== DATA SUPPLIED

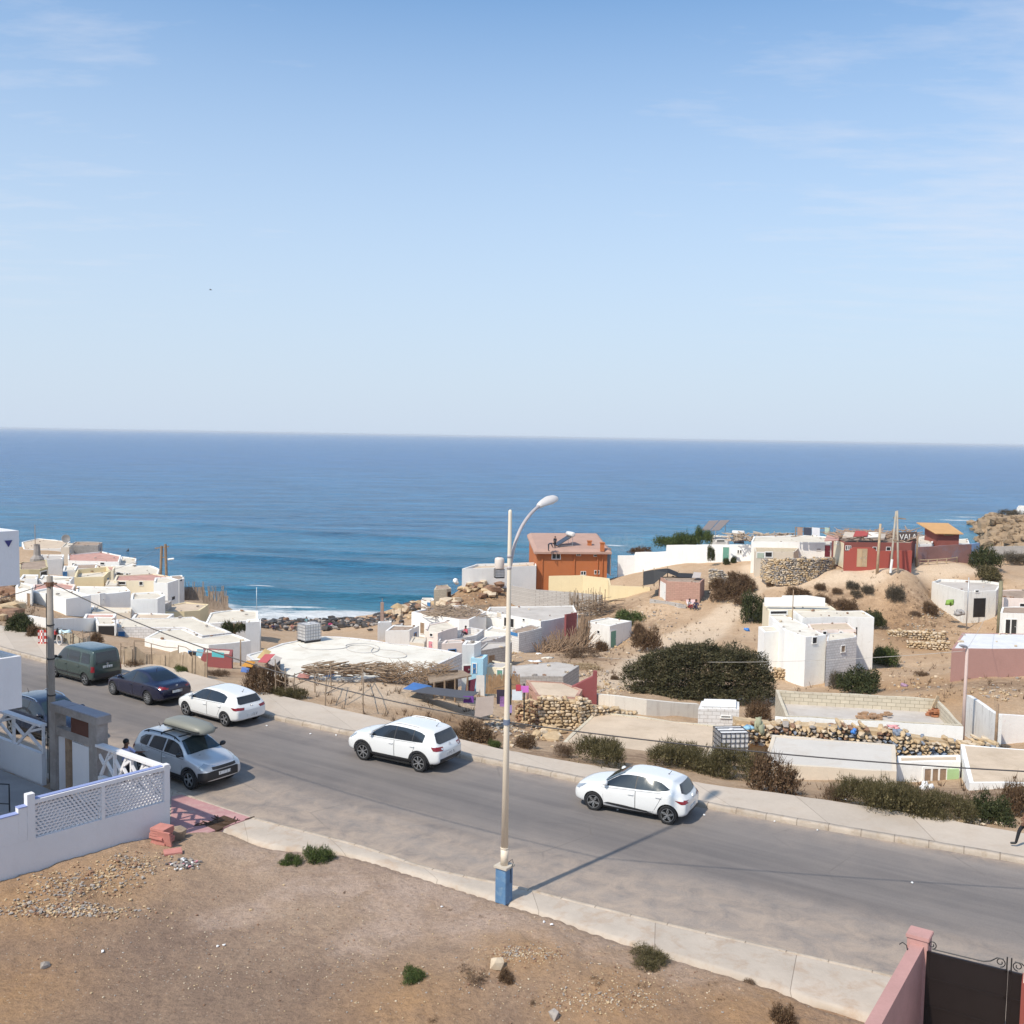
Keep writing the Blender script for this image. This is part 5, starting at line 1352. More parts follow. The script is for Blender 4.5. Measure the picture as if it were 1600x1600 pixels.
 if h:
  em = MB(); ex = h[0].x - .012
  if S.get('emblem_kind') == 'diamond':
   pts = [(0, .06), (.04, 0), (0, -.06), (-.04, 0)]
   for k in range(4):
    a, b_ = pts[k], pts[(k + 1) % 4]; em.bar((ex, a[0], S['emblem'] + a[1]), (ex, b_[0], S['emblem'] + b_[1]), .018, .016, up=Vector((1, 0, 0)))
  else:
   em.tube([(ex, math.cos(2 * math.pi * k / 14) * .055, S['emblem'] + math.sin(2 * math.pi * k / 14) * .055) for k in range(15)], .008, 6)
   em.bar((ex, -.03, S['emblem'] + .04), (ex, 0, S['emblem'] - .04), .012, .012); em.bar((ex, .03, S['emblem'] + .04), (ex, 0, S['emblem'] - .04), .012, .012)
  em.local('emblem', M_CHROME, root)
 if S.get('aerial'):
  x = S['aerial']; h = cast('T', x, 0)
  ae = MB(); ae.tube([(x, 0, h[0].z - .01), (x - .10, 0, h[0].z + .13)], .009, 6); ae.lathe([(.03, h[0].z - .01), (.02, h[0].z + .02), (0.001, h[0].z + .025)], 8, c=(x, 0, 0)); ae.local('aerial', M_TRIM, root)
 if rails:
  x0, x1, yy, hgt, rmat = rails
  for s in (1, -1):
   rl = MB(); pts = []
   for k in range(9):
    x = x0 + (x1 - x0) * k / 8; h = cast('T', x, s * yy)
    pts.append((x, s * yy, h[0].z + (hgt if 0 < k < 8 else -.005)))
   rl.tube(pts, .022, 8)
   for k in (1, 4, 7): rl.bar(pts[k], (pts[k][0], pts[k][1], pts[k][2] - hgt - .02), .05, .03)
   rl.local('roof_rail', rmat, root)
 # wheels
 tm, dm, sm2 = wheel_mesh(r, S.get('tw', .21), spokes, rim)
 tm.materials.append(M_TYRE); dm.materials.append(M_HUB if rim != 'steel' else M_RIM_D); sm2.materials.append(rimmat or M_RIM)
 for ax in (wb / 2, -wb / 2):
  for s in (1, -1):
   wh = link('wheel', dm, root)
   wh.location = (ax, s * (Wd / 2 - .125), r); wh.rotation_euler = (0, rng.uniform(0, 6), 0) if s > 0 else (0, rng.uniform(0, 6), math.pi)
   link('tyre', tm, wh); link('rim', sm2, wh)
 return root

def carpaint(name, col, metal=0.0, rough=.25): return plain(name, col, rough, metal=metal, var=.03, scale=2, coat=.8, spec=.5)
P_WHITE = carpaint('white_car_paint', (0.73, 0.73, 0.72))
P_NAVY = carpaint('navy_car_paint', (0.012, 0.014, 0.042), .3)
P_GREEN = carpaint('dark_green_grey_paint', (0.058, 0.084, 0.075), .35)
P_SILVER = carpaint('silver_car_paint', (0.60, 0.60, 0.61), .35, .3)
P_DARK = carpaint('dark_blue_paint', (0.018, 0.022, 0.042), .3)

def xs_for(top, extra=()):
 return sorted(set([p[0] for p in top] + list(extra)))
HATCH = dict(wb=2.59, r=.315, W=1.74, tw=.205,
 top=[(2.10, .60), (2.06, .70), (1.95, .79), (1.70, .88), (1.30, .955), (1.02, 1.01), (.70, 1.19), (.36, 1.365), (.10, 1.43), (-.45, 1.455), (-1.05, 1.405), (-1.45, 1.335), (-1.58, 1.29), (-1.68, 1.12), (-1.78, .93), (-1.86, .84), (-1.90, .74)],
 belt=[(2.1, .56), (1.9, .70), (1.3, .86), (.9, .90), (0, .955), (-.8, 1.0), (-1.4, 1.04), (-1.7, .86), (-1.9, .70)],
 wid=[(2.10, .46), (2.06, .62), (1.95, .74), (1.7, .82), (1.2, .865), (0, .865), (-1.2, .87), (-1.6, .83), (-1.78, .78), (-1.86, .74), (-1.90, .66)],
 roofw=[(2.1, .3), (1.9, .52), (1.3, .70), (1.02, .70), (.36, .57), (-.4, .575), (-1.2, .55), (-1.58, .52), (-1.78, .62), (-1.9, .55)],
 bot=[(2.10, .34), (2.0, .24), (1.6, .20), (0, .19), (-1.5, .22), (-1.8, .28), (-1.90, .36)],
 doors=[[(1.00, .36), (1.02, .86), (-.17, .93), (-.17, .34)], [(-.20, .34), (-.20, .93), (-1.12, .99), (-1.02, .75), (-.86, .45), (-.82, .34)]],
 side_windows=[[(1.02, .925), (.70, 1.13), (.42, 1.285), (.15, 1.345), (-.15, 1.36), (-.15, .985)], [(-.19, .985), (-.19, 1.36), (-.62, 1.345), (-1.02, 1.265), (-1.33, 1.12), (-1.20, 1.07), (-1.0, 1.035)]],
 windscreen=[(-.66, 1.03), (-.50, 1.345), (0, 1.385), (.50, 1.345), (.66, 1.03), (0, 1.055)], rear_window=[(-.48, 1.265), (.48, 1.265), (.60, 1.03), (.40, .945), (0, .925), (-.40, .945), (-.60, 1.03)],
 tail_b=[(.40, .80), (.72, .84), (.74, .74), (.44, .72)], tail_s=[(-1.52, .84), (-1.86, .80), (-1.86, .72), (-1.72, .72)], tail_c=[(.42, .79), (.55, .80), (.55, .74), (.45, .73)],
 head_f=[(.40, .66), (.74, .78), (.76, .67), (.45, .60)], head_s=[(2.0, .70), (1.62, .83), (1.72, .74), (2.0, .64)],
 sill=[(.92, .34), (.80, .40), (.2, .39), (-.55, .34), (-.82, .27), (.2, .29)], mirror=(.84, .97), plate_b=.50, plate_f=.42, emblem=.83, emblem_kind='diamond', aerial=-1.05,
 extra=[('rear_bumper_trim', 'B', [(-.62, .30), (-.50, .42), (.50, .42), (.62, .30), (.5, .27), (-.5, .27)], M_TRIM), ('grille', 'F', [(-.55, .33), (-.5, .45), (.5, .45), (.55, .33)], M_TRIM)])
HATCH['pillars'] = [[(-.21, .985), (-.21, 1.36), (-.13, 1.36), (-.13, .985)]]
HATCH['xs'] = xs_for(HATCH['top'], (1.5, -.75, 0.0 - .15, .9))
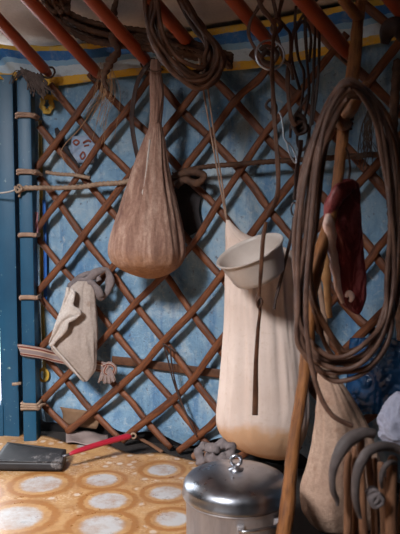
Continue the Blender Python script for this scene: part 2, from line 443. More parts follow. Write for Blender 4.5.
# ------------------------------------------------------------------ tarp lining
aL, aR = ang_of(W(34, 300, 0)), 0.95
def tarp_fn(u, v):
    a = aL + (aR - aL) * u
    s = a * R
    z0 = 0.05 + 0.02 * math.sin(s * 9) + 0.015 * math.sin(s * 23)
    z = z0 + (1.40 - z0) * v
    off = 0.007 * noise.noise(Vector((s * 5, z * 5, 0))) + 0.005 * noise.noise(Vector((s * 16, z * 5, 3)))
    left = max(0.0, 1 - (s - aL * R) / 0.28)
    off += left * 0.008 * math.sin(s * 120 + 3 * noise.noise(Vector((s * 3, z * 2, 1))))
    off += 0.012 * max(0, 1 - z / 0.45) * math.sin(s * 14 + z * 18 + 2 * noise.noise(Vector((s * 3, z * 4, 2)))) + 0.004 * abs(noise.noise(Vector((s * 9 + z * 5, z * 7, 8))))
    return cyl(a, z, min(off, 0.016) - 0.008)
mb = MB().grid(tarp_fn, 220, 90, lambda u, v: (u * 5, v * 1.5))
tarp = mb.build('blue_tarp', M['tarp'])
tag(tarp, 'faded blue tarpaulin lining stretched behind the wooden lattice', 'tarpaulin')
def decal(name, pts_px, m, off=0.008, r=None, closed=False, label=None):
    b = MB().tube([W(x, y, off) for x, y in pts_px], r, 0.0012, normal=inward, seg=8, closed=closed)
    return b.build(name, m, tarp, label=label)
ringp = [(47 + 5 * math.cos(t_ * 2 * PI / 20) + 1.2 * math.sin(t_ * 1.9), 104 + 7.5 * math.sin(t_ * 2 * PI / 20)) for t_ in range(20)]
decal('printed_ring', ringp, M['yellow'], 0.008, 0.0105, True, 'yellow printed ring')
decal('printed_ring', [(60 + 7 * math.cos(t_ * 2 * PI / 20), 92 + 7 * math.sin(t_ * 2 * PI / 20)) for t_ in range(4, 15)], M['yellow'], 0.008, 0.0095, False, 'yellow printed arc')
decal('border_stripe', crom([(40, 120), (41, 190), (41.5, 260), (43, 330), (45, 380)]), M['olive'], 0.008, 0.008, label='olive printed border')
decal('border_stripe', crom([(44, 200), (45, 240), (45.5, 300)]), M['deepblue'], 0.010, 0.007, label='deep blue printed border')
decal('printed_ring', [(43.5 + 4.5 * math.cos(t_ * 2 * PI / 20), 375 + 6 * math.sin(t_ * 2 * PI / 20)) for t_ in range(20)], M['yellow'], 0.010, 0.006, True, 'yellow printed ring')
# printed sticker: pale patch with brown marks
def patch_fn(u, v): return W(69 + 25 * u + 3 * v, 163 - 27 * v, 0.0105)
st = MB().grid(patch_fn, 6, 6).build('sticker', M['paper'], tarp, solid=0.001, label='pale sticker with brown marks')
for pts, r in (([(73, 142), (76, 140), (79, 142), (76, 145), (73, 142)], .0035), ([(83, 143), (88, 140.5), (91, 142)], .004), ([(84, 146), (89, 145)], .003),
               ([(80, 156), (83, 152), (85, 156), (82, 159), (80, 156)], .0035)):
    MB().tube([W(x, y, 0.0125) for x, y in crom(pts, 4)], r, 0.001, normal=inward, seg=6).build('mark', M['redprint'], st)
for pts in ([(60, 409), (95, 405)],):
    pass
def card_fn(u, v): return W(60 + 36 * u + 3 * math.sin(v * 3), 407 + 17 * v + 5 * u, 0.013)
tag(MB().grid(card_fn, 8, 5).build('cardboard_sheet', M['cardboard'], solid=0.003), 'brown cardboard sheet tucked low behind the lattice near the door post', 'cardboard')

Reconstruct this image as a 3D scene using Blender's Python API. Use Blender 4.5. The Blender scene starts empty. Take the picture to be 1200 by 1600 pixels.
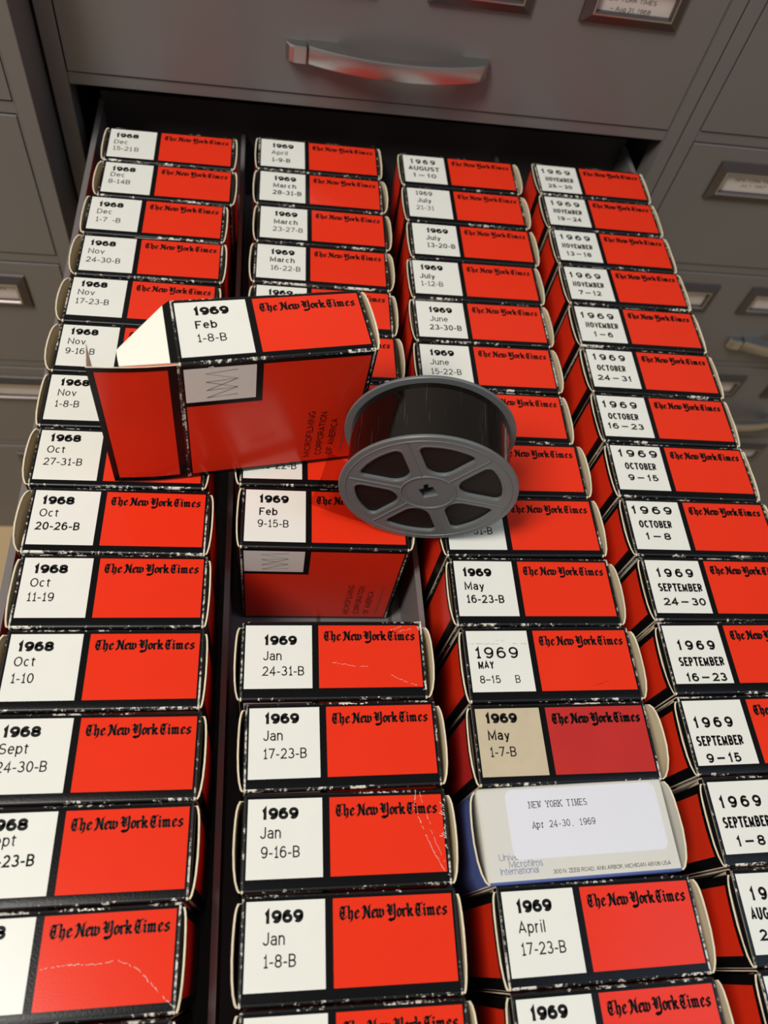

====

**DESCRIPTION OF THE TASK:**
Find the lines that include the string "follow", then copy each of them.

**OUTPUT:**
Keep writing the Blender script for this image. This is part 5, starting at line 1352. More parts follow. The script is for Blender 4.5. Measure the picture as if it were 1600x1600 pixels.
Continue the Blender Python script for this scene: part 2, from line 443. More parts follow. Write for Blender 4.5.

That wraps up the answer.